Don Zientara and sound engineer and producer TJ Lipple in the Inner Ear studio during a recording session for David Zaidain in 2021.

Antonia Tricarico / "The Inner Ear of Don Zientara"

Many in the D.C.-area music scene let out a collective wail when news broke in 2021 that Inner Ear Studio, the Arlington recording studio that helped launch many of the region’s top punk, post-punk, and hardcore bands, would close its doors.

The unassuming studio — at first located in owner Don Zientara’s basement and later in a commercial space near Shirlington — recorded the likes of Bad Brains, Fugazi, Minor Threat, and so many more for the better part of 40 years. Now, that history is at the center of a new coffee table book, full of photographs from recording sessions, and firsthand accounts of Inner Ear — and Zientara himself — from dozens of musicians who made music there.

The book, The Inner Ear of Don Zientara, was released today and also features a lengthy interview with Zientara by John Davis, drummer of former D.C. post-punk band Q and Not U and now the curator of special collections in performing arts (SCPA) in the Michelle Smith Performing Arts Library (MSPAL) at the University of Maryland.

Zientara’s tendency to downplay his role in the final products recorded at Inner Ear comes through in that introduction. Despite pages and pages of testimonials from musicians who note that Zientara helped shape the sound of their records, he eschews much credit, at one point noting: “I may have suggestions about different aspects of it or different phrasing and lyrics or how to sing and what kind of guitars to put on and things like that,” he says. “But it was their baby. So, collaboration is kind of a strong word. I never really felt like a collaborator. A helper more than anything else.”

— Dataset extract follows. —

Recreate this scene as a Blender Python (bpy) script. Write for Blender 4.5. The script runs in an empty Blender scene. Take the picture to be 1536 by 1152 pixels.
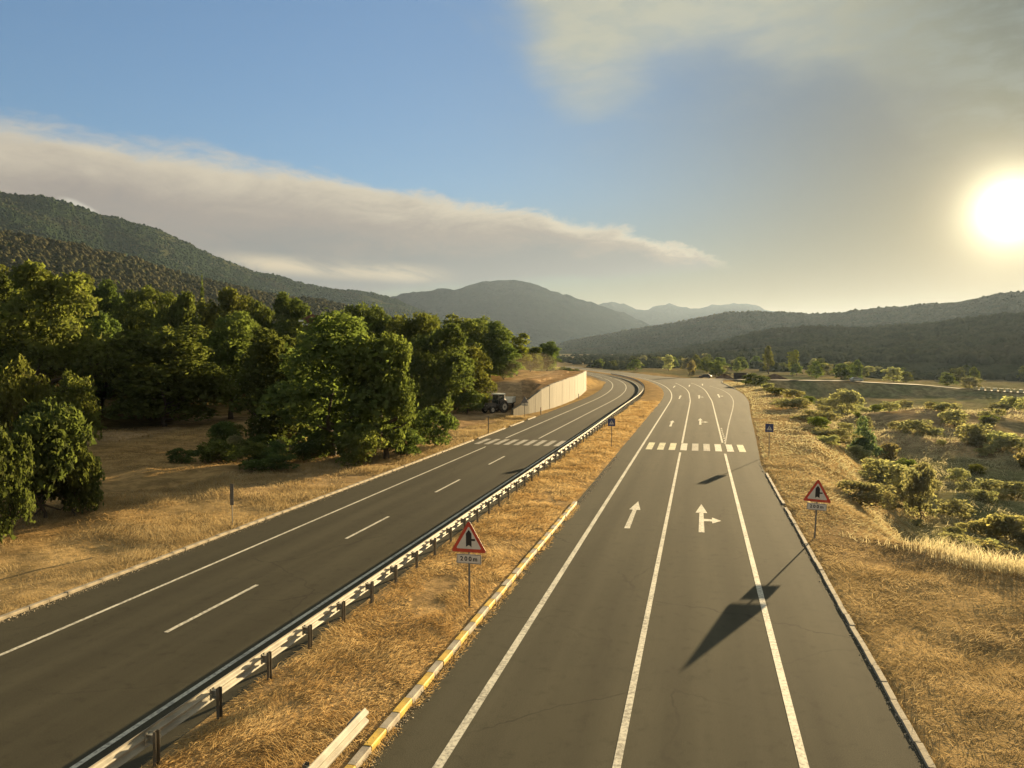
import bpy, bmesh, math, random
import numpy as np
from mathutils import Vector, Matrix
R = math.radians
rng = np.random.default_rng(7)
random.seed(7)
SC = bpy.context.scene
COL = SC.collection

# ------------------------------------------------------------------ camera
cam_d = bpy.data.cameras.new('camera')
cam = bpy.data.objects.new('camera', cam_d); COL.objects.link(cam)
cam.location = (0, 0, 8.0)
cam.rotation_euler = (R(90 - 2.19), 0, R(13.77))
cam_d.sensor_fit = 'HORIZONTAL'; cam_d.sensor_width = 36.0
cam_d.lens = 36.0 * 1150 / 1536
cam_d.clip_start = 0.2; cam_d.clip_end = 40000
SC.camera = cam

# ------------------------------------------------------------------ view, sun, sky
EXPO = 2.15
SKY = 0.07
SC.view_settings.view_transform = 'Standard'
SC.view_settings.look = 'None'
SC.view_settings.exposure = EXPO
SC.view_settings.gamma = 1.0
SC.view_settings.use_curve_mapping = False
SC.cycles.use_denoising = True
SC.cycles.max_bounces = 6
SC.cycles.diffuse_bounces = 3
SC.cycles.glossy_bounces = 2
SC.cycles.transmission_bounces = 3
SC.cycles.transparent_max_bounces = 8
SC.cycles.volume_bounces = 1
SUN_AZ, SUN_EL = 19.05, 8.9
sl = bpy.data.lights.new('sun', 'SUN'); sl.energy = 4.2; sl.angle = R(0.5); sl.color = (1.0, 0.75, 0.40)
so = bpy.data.objects.new('sun', sl); COL.objects.link(so)
S_DIR = Vector((math.sin(R(SUN_AZ)) * math.cos(R(SUN_EL)), math.cos(R(SUN_AZ)) * math.cos(R(SUN_EL)), math.sin(R(SUN_EL))))
so.rotation_euler = S_DIR.to_track_quat('Z', 'Y').to_euler()
so.location = (60, 160, 60)

class NT:
    """small node-tree writer"""
    def __init__(s, nt): s.t = nt; s.n = nt.nodes; s.l = nt.links
    def node(s, typ, **kw):
        n = s.n.new(typ)
        for k, v in kw.items(): setattr(n, k, v)
        return n
    def put(s, sock, v):
        if hasattr(v, 'is_linked') or isinstance(v, bpy.types.NodeSocket): s.l.new(v, sock)
        else: sock.default_value = v
    def m(s, op, a, b=None, c=None, clamp=False):
        n = s.node('ShaderNodeMath', operation=op, use_clamp=clamp)
        s.put(n.inputs[0], a)
        if b is not None: s.put(n.inputs[1], b)
        if c is not None: s.put(n.inputs[2], c)
        return n.outputs[0]
    def ss(s, v, lo, hi, a=0.0, b=1.0):
        n = s.node('ShaderNodeMapRange', interpolation_type='SMOOTHSTEP')
        s.put(n.inputs[0], v); s.put(n.inputs[1], lo); s.put(n.inputs[2], hi); s.put(n.inputs[3], a); s.put(n.inputs[4], b)
        return n.outputs[0]
    def mix(s, f, a, b, bt='MIX'):
        n = s.node('ShaderNodeMix', data_type='RGBA', blend_type=bt)
        s.put(n.inputs[0], f); s.put(n.inputs[6], a if not isinstance(a, tuple) else (*a[:3], 1)); s.put(n.inputs[7], b if not isinstance(b, tuple) else (*b[:3], 1))
        return n.outputs[2]
    def noise(s, vec, scale, detail=4.0, rough=0.55, dist=0.0, out=0):
        n = s.node('ShaderNodeTexNoise')
        if vec is not None: s.l.new(vec, n.inputs['Vector'])
        n.inputs['Scale'].default_value = scale; n.inputs['Detail'].default_value = detail
        n.inputs['Roughness'].default_value = rough; n.inputs['Distortion'].default_value = dist
        return n.outputs[out]
    def curve(s, v, pts, lo, hi, vlo, vhi):
        """piecewise curve pts (x,y) by Float Curve, x in lo..hi, y in vlo..vhi"""
        n = s.node('ShaderNodeFloatCurve')
        cu = n.mapping.curves[0]
        P = [((x - lo) / (hi - lo), (y - vlo) / (vhi - vlo)) for x, y in pts]
        while len(cu.points) < len(P): cu.points.new(0.5, 0.5)
        for p, (x, y) in zip(cu.points, P): p.location = (x, y); p.handle_type = 'AUTO'
        n.mapping.use_clip = False
        n.mapping.update()
        x = s.m('DIVIDE', s.m('SUBTRACT', v, lo), hi - lo, clamp=True)
        s.l.new(x, n.inputs['Value'])
        return s.m('ADD', s.m('MULTIPLY', n.outputs[0], vhi - vlo), vlo)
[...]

Ian MacKaye, of Minor Threat, Fugazi, and other bands, tells a story that puts Zientara’s “helping” into relief. When Minor Threat commissioned Zientara to do a mix of “Steppin’ Stone,” for In My Eyes, the producer added an intro that sounded like it was being played over a transistor radio. MacKaye recalls being furious and blowing up at Zientara, because he was adamantly opposed to any “studio trickery” at the time.

“It was the fact that it was such an open-and-shut case for him that I think drove me so nuts. He felt it, he heard it, he did it,” MacKaye writes in his essay in Inner Ear. “I was getting a proper schooling about the creative possibilities of sound and it knocked me out of my safe and rudimentary understanding of music art.”

The book also includes funny asides that might otherwise be lost to history: like the fact that during the basement years, the studio was essentially Zientara’s children’s playroom — and sometimes band members would put on the kids’ dress-up clothes for a laugh. Or how one time, Fugazi sound engineer Joey Picuri used the kitchen in the house above the studio to make pasta for Zientara’s daughters, Emily and Kate.

The book was composed by Antonia Tricarico, a photographer and photo archivist who’s known Zientara since 1997, and who also documented D.C.’s punk scene in a previous book, Frame of Mind, Punk Photos and Essays from Washington, D.C. and Beyond, 1997-2017. In addition to assembling hundreds of old photos, she shot the photos in the book that document Inner Ear right before it was dismantled.

Tricarico had known Zientara for years when he asked her to put together the book as Inner Ear was winding down. She decided to focus on how the musicians, and others, saw Zientara, and went about finding so many artists from over the years to write essays.

“The biggest challenge for me … was to motivate people to talk about the studio, to actually write the essay. Many people are not musicians anymore. Others, they didn’t know how to start,” she says. “And then also, making them dig into their memories. It was kind of tricky because, you know, memories can be pleasant, [but] sometimes they are not pleasant.”

She also felt that hearing from so many musicians who worked with Zientara over the years would be the best way to show how vast an impact he had on the D.C. music scene.

“There is something behind the music. [Don] created a community of people now where, you know, people are just getting together, working toward similar goals, building projects there, you know, instead tearing them down. He just is that kind of person,” Tricarico says. “I want to make sure that these parts, regarding the community that he created, would be in the book. Reading the essays, many, many, musicians wrote about that. And that’s very important.”

Even though Inner Ear moved out of Shirlington almost two years ago, that community lives on — and has gone back to its roots. Zientara once again set up a recording studio in his basement, and though he’s semi-retired, he is still working with bands — and, according to ARLnow, playing some music of his own.